Haftungsfalle Haftungsdach?

So einfach so gut, scheint es. Paragraf 2 Absatz 10 KWG betrifft jedoch nur die Erfüllung der aufsichtsrechtlichen Formalanforderungen. Zum Umfang der Haftung des Haftungsdachs gegenüber dem Kunden selbst enthält die Vorschrift keine Aussage. In der recht spärlichen Literatur und den Gesetzesmaterialien zu dieser Frage findet man allenfalls die Aussage, dass die Meldung nach Paragraf 2 Absatz 10 KWG eine entsprechende zivilrechtliche Haftungsübernahme voraussetze, diese aber selbst nicht begründe. Demgemäß unterstellt der Gesetzgeber, dass Haftungsdach und Tied-Agent entsprechende Regelungen getroffen haben, ohne sie aber näher zu definieren. Da andererseits gegenüber dem Kunden die Stellung als Tied-Agent eines Haftungsdachs und die entsprechende Haftungsübernahme offenzulegen ist, erfährt auch dieser zwar von einem Haftungsverhältnis, ohne jedoch dessen Inhalt genau zu kennen.

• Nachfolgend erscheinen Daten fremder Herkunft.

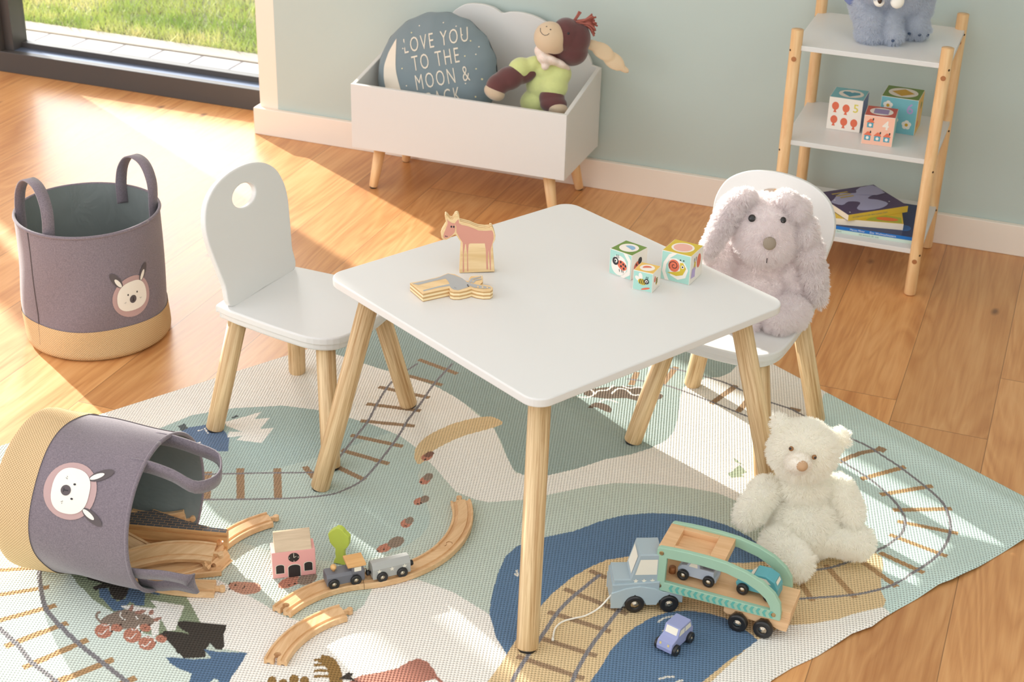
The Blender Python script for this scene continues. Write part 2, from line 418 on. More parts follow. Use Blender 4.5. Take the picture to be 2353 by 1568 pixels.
# ------------------------------------------------------------------ furniture
def leg(parent, p0, p1, r0, r1, m, name='leg', foot=None, rnd=.004, n=26):
    """round leg from p0 (bottom) to p1 (top); its grain follows its own axis"""
    p0 = Vector(p0); p1 = Vector(p1); L = (p1-p0).length
    M = frame(p0, (p1-p0).orthogonal(), None, (p1-p0)) if False else Matrix.Translation(p0) @ (p1-p0).to_track_quat('Z', 'Y').to_matrix().to_4x4()
    b = MB(); b.lathe([(r0-rnd, 0), (r0-rnd*.3, rnd*.3), (r0, rnd), (r1, L)], m, None, n)
    o = b.build(name, parent, M)
    if foot:
        MB().lathe([(r0*.8, -.004), (r0*.8, .001)], foot, None, 20).build('foot_pad', o)
    return o
def make_table():
    t = thing('play_table', 'square white children\'s table with rounded corners and pale wooden legs', 'table', (-.811, 2.452, 0), 0.2692)
    S_, h = .3, .474
    b = MB(); P = rrect(-S_, -S_, S_, S_, .034, 8)
    b.prism(P, h-.0165, h, WHITE, None, .003, 3)
    o = b.build('tabletop', t, RZ(PI/4))
    for k in range(4):
        a = k*PI/2
        d = Vector((math.cos(a), math.sin(a), 0))
        leg(t, d*.450+Vector((0, 0, ZR+.001)), d*.335+Vector((0, 0, h-.0165)), .0192, .0192, ASH, foot=BLACK)
    return t
make_table()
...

Dies ist deshalb für das Haftungsdach risikoreich, weil der normale Anleger meist von einer möglichst umfänglichen Haftung ausgehen darf und ihm detaillierte Feinheiten zu den verschiedenen Erlaubnisarten, der Differenzierung zwischen verschiedenen Finanzdienstleistungen und verschiedenen Produkten et cetera nicht bewusst sind und auch nicht bewusst sein müssen. Viele Haftungsdächer – und anscheinend auch deren Vermögensschadenhaftpflichtversicherer – scheinen allerdings umgekehrt davon auszugehen, dass eine Haftung nur insoweit bestehen kann, als sich der jeweils angebundene Agent im Hinblick auf die angebotene Art seiner Dienstleistung und die betreffenden Produkte genau an das hält, was intern vereinbart und gegenüber der BaFin angezeigt worden ist.

Was deckt die VSH wirklich ab?

Dass dies ein Zirkelschluss ist, zeigt der Grundgedanke, dass natürlich eine zivilrechtliche Haftung in der Praxis immer nur dann entstehen kann, wenn dem Tied-Agent bei seinem „Dienst am Kunden“ Pflichtwidrigkeiten vorzuwerfen sind. Macht er alles richtig, wird weder das Haftungsdach noch dessen Vermögensschadenshaftpflichtversicherung eingreifen müssen. Manches Haftungsdach wird dabei noch die Vorstellung haben, dass für die zivilrechtlich relativ schnell eintretenden fahrlässigen Pflichtverletzungen im Bereich der Beratungs-/Vermittlungstätigkeit eine entsprechende Haftung besteht, die über die eigene Vermögensschadenshaftpflichtversicherung abgedeckt und deshalb kalkulierbar ist. Auch dies ist ein Irrtum. Zwei aktuelle Urteile belegen dies. Mit Urteil vom 3. Mai 2012 hat das Oberlandesgericht (OLG) Köln (Az.: 24 U 164/11) einen Fall entschieden, bei dem der Tied-Agent „aus dem Ruder gelaufen“ war.

Dieser hatte nicht nur den Bereich der Anlagevermittlung verlassen, sondern tatsächlich eine eigene Vermögensverwaltung für den Kunden installiert. Er kaufte und verkaufte nach eigenem Gutdünken Anlagen. Diese Tätigkeit kann jedoch unter einem Haftungsdach grundsätzlich nicht abgewickelt werden. Hinzu kam, dass der entsprechende Finanzdienstleister jahrelang die entsprechenden Quartalsabrechnungen gefälscht hatte, um dem Kunden statt der tatsächlichen Verluste vermeintliche Gewinne vorzuspiegeln. Damit wurde der Kunde auch zur Anlage weiterer Beträge veranlasst. Schließlich kam noch die zeitliche Komponente hinzu, da zwischenzeitlich das Haftungsdach den entsprechenden Tied-Agent bei er BaFin „abgemeldet“ hatte, obwohl er noch weiterhin gegenüber dem Kunden tätig wurde.